An impact of Navier's slip on the flow of ternary nanoparticles over a semi-infinite permeable stretching/shrinking sheet with mass transpiration

The aim of this study is to find out the solution for the viscous ternary nanofluid flow over a semi-infinite permeable stretching/shrinking medium with mass transpiration, by taking into account the Navier's slip or second-order slip. However, the idea of water-based nanofluids incorporating triple different forms of solid nanoparticles with different densities and outlines (ternary hybrid nanofluids) remains fantastic due to their range of applications in engineering applications such as polymer production, solar energy storage and energy distribution.

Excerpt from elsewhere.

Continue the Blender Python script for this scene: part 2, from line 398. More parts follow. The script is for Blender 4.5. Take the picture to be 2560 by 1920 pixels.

The nanoparticles Silver (Ag), SWCNTs and Graphene are immersed in base fluid H₂O resulting in ternary hybrid nanofluid. A number of boundary conditions employed in the research are considered by this supposition, which is a generalization of them. The physical problem is Mathematically modeled into partial differential equations. These regulating partial differential equations are transformed into related nonlinear ordinary differential equations with the choice of the appropriate set of similarity transformations. The analytical technique is employed to solve the reduced transformation. Remarkably, despite the nonlinearity of the equation, an exact analytical solution for the momentum is derived. The physical insights are being provided by means of various phase diagrams and also, to demonstrate the impact of thermophysical parameters on velocity profiles.